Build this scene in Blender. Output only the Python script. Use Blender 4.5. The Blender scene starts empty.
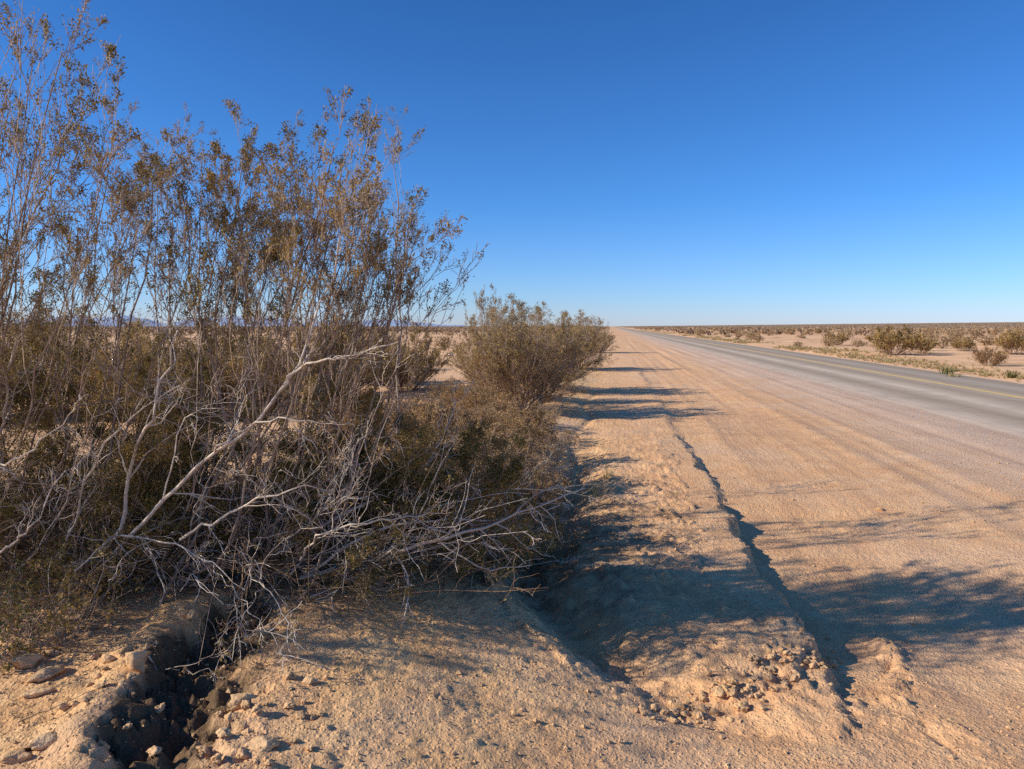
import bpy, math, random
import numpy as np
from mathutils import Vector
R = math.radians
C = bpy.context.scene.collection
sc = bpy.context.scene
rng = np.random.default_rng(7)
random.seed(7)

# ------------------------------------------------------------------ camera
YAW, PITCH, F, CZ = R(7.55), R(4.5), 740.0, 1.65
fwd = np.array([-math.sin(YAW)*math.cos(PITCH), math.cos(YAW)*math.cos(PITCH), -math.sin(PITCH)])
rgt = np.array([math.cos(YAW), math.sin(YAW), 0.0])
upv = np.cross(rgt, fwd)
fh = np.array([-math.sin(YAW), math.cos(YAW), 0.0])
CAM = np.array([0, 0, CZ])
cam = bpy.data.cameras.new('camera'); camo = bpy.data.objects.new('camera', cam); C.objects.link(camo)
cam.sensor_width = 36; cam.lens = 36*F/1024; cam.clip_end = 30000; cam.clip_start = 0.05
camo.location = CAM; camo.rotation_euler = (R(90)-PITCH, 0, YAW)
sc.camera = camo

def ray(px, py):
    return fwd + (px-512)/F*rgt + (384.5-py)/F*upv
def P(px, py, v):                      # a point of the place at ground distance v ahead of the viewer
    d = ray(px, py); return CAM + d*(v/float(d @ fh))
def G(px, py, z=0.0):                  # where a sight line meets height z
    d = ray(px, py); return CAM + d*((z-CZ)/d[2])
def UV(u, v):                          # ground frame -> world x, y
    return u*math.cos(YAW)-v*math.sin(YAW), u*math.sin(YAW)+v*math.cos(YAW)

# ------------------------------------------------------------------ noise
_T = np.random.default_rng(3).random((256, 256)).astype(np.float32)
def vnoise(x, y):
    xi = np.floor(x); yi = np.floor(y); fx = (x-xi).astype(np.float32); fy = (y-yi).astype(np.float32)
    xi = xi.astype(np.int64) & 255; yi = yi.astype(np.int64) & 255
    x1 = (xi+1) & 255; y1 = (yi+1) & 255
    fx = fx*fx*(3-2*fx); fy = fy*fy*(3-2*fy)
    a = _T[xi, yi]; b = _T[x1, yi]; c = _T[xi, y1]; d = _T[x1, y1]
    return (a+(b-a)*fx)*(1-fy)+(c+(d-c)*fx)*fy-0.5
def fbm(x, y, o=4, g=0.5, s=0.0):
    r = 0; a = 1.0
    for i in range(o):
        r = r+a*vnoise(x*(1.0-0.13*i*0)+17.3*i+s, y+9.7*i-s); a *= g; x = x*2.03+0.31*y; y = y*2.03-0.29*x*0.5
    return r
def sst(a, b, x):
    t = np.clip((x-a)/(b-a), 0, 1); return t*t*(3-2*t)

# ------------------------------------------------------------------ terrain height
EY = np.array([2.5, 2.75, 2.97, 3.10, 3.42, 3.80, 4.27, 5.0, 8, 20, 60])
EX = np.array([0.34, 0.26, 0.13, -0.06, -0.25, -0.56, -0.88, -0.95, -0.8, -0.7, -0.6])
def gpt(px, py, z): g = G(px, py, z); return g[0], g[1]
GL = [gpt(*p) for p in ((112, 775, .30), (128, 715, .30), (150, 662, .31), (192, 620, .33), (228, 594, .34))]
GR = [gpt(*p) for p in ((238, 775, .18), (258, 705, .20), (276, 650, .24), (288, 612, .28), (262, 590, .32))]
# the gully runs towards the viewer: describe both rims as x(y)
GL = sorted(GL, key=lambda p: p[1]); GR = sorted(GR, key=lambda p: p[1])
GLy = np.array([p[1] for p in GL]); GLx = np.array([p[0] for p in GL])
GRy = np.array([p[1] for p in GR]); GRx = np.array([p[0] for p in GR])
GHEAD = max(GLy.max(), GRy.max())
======
| WHAT IS EXPECTED |
Omit each picture, then return all of the listing exactly as it stands.

| RESULT OF THIS EXERCISE |
Build this scene in Blender. Output only the Python script. Use Blender 4.5. The Blender scene starts empty.
import bpy, math, random
import numpy as np
from mathutils import Vector
R = math.radians
C = bpy.context.scene.collection
sc = bpy.context.scene
rng = np.random.default_rng(7)
random.seed(7)

# ------------------------------------------------------------------ camera
YAW, PITCH, F, CZ = R(7.55), R(4.5), 740.0, 1.65
fwd = np.array([-math.sin(YAW)*math.cos(PITCH), math.cos(YAW)*math.cos(PITCH), -math.sin(PITCH)])
rgt = np.array([math.cos(YAW), math.sin(YAW), 0.0])
upv = np.cross(rgt, fwd)
fh = np.array([-math.sin(YAW), math.cos(YAW), 0.0])
CAM = np.array([0, 0, CZ])
cam = bpy.data.cameras.new('camera'); camo = bpy.data.objects.new('camera', cam); C.objects.link(camo)
cam.sensor_width = 36; cam.lens = 36*F/1024; cam.clip_end = 30000; cam.clip_start = 0.05
camo.location = CAM; camo.rotation_euler = (R(90)-PITCH, 0, YAW)
sc.camera = camo

def ray(px, py):
    return fwd + (px-512)/F*rgt + (384.5-py)/F*upv
def P(px, py, v):                      # a point of the place at ground distance v ahead of the viewer
    d = ray(px, py); return CAM + d*(v/float(d @ fh))
def G(px, py, z=0.0):                  # where a sight line meets height z
    d = ray(px, py); return CAM + d*((z-CZ)/d[2])
def UV(u, v):                          # ground frame -> world x, y
    return u*math.cos(YAW)-v*math.sin(YAW), u*math.sin(YAW)+v*math.cos(YAW)

# ------------------------------------------------------------------ noise
_T = np.random.default_rng(3).random((256, 256)).astype(np.float32)
def vnoise(x, y):
    xi = np.floor(x); yi = np.floor(y); fx = (x-xi).astype(np.float32); fy = (y-yi).astype(np.float32)
    xi = xi.astype(np.int64) & 255; yi = yi.astype(np.int64) & 255
    x1 = (xi+1) & 255; y1 = (yi+1) & 255
    fx = fx*fx*(3-2*fx); fy = fy*fy*(3-2*fy)
    a = _T[xi, yi]; b = _T[x1, yi]; c = _T[xi, y1]; d = _T[x1, y1]
    return (a+(b-a)*fx)*(1-fy)+(c+(d-c)*fx)*fy-0.5
def fbm(x, y, o=4, g=0.5, s=0.0):
    r = 0; a = 1.0
    for i in range(o):
        r = r+a*vnoise(x*(1.0-0.13*i*0)+17.3*i+s, y+9.7*i-s); a *= g; x = x*2.03+0.31*y; y = y*2.03-0.29*x*0.5
    return r
def sst(a, b, x):
    t = np.clip((x-a)/(b-a), 0, 1); return t*t*(3-2*t)

# ------------------------------------------------------------------ terrain height
EY = np.array([2.5, 2.75, 2.97, 3.10, 3.42, 3.80, 4.27, 5.0, 8, 20, 60])
EX = np.array([0.34, 0.26, 0.13, -0.06, -0.25, -0.56, -0.88, -0.95, -0.8, -0.7, -0.6])
def gpt(px, py, z): g = G(px, py, z); return g[0], g[1]
GL = [gpt(*p) for p in ((112, 775, .30), (128, 715, .30), (150, 662, .31), (192, 620, .33), (228, 594, .34))]
GR = [gpt(*p) for p in ((238, 775, .18), (258, 705, .20), (276, 650, .24), (288, 612, .28), (262, 590, .32))]
# the gully runs towards the viewer: describe both rims as x(y)
GL = sorted(GL, key=lambda p: p[1]); GR = sorted(GR, key=lambda p: p[1])
GLy = np.array([p[1] for p in GL]); GLx = np.array([p[0] for p in GL])
GRy = np.array([p[1] for p in GR]); GRx = np.array([p[0] for p in GR])
GHEAD = max(GLy.max(), GRy.max())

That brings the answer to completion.